The Dining Room marks the beginning of a broader master plan designed by i/thee for the city of Bondurant, Iowa, envisioning a network of public "rooms" along a trail encircling Lake Petocka. Building off the hometown feel of the city, each installation plays upon communal spaces typically found in a house and scales it to the size of the community park. Each "room" will engage with the environment in novel ways, allowing the surroundings to shape each unique installation. As the inaugural piece, The Dining Room serves as the heart of this series of installations, with the others set to be constructed over the coming years.
The construction process of the Dining Room began with the erection of two unreinforced rammed earth walls composed of a locally sourced mixture of sand, clay, and gravel. These materials were mixed on-site and compacted layer by layer into formwork, resulting in two monolithic, self-supporting rammed earth walls.

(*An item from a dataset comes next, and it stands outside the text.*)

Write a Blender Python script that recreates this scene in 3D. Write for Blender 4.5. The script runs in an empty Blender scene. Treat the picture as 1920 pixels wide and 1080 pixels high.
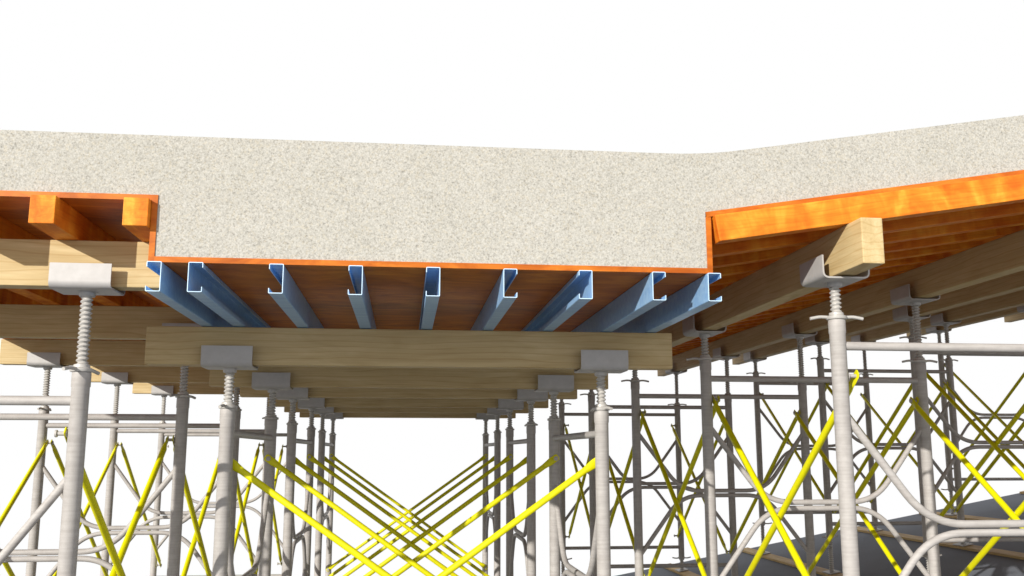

Once complete, the design team used a high-pressure water sprayer to strategically erode the walls, imitating natural processes to create complex geo-mimetic morphologies that appear to have been shaped by wind and water.
Finally, advanced digital tools like 3D scanning were combined with traditional techniques, such as timber scribing, to graft exaggerated picnic tables and benches onto the eroded walls—creating the illusion that they have been embedded and excavated over millennia. Furthermore, the installation is not static; strategic erosion breaks were set into the walls to allow them to evolve over time, inviting the environment—and time itself—to become co-creators in the design process.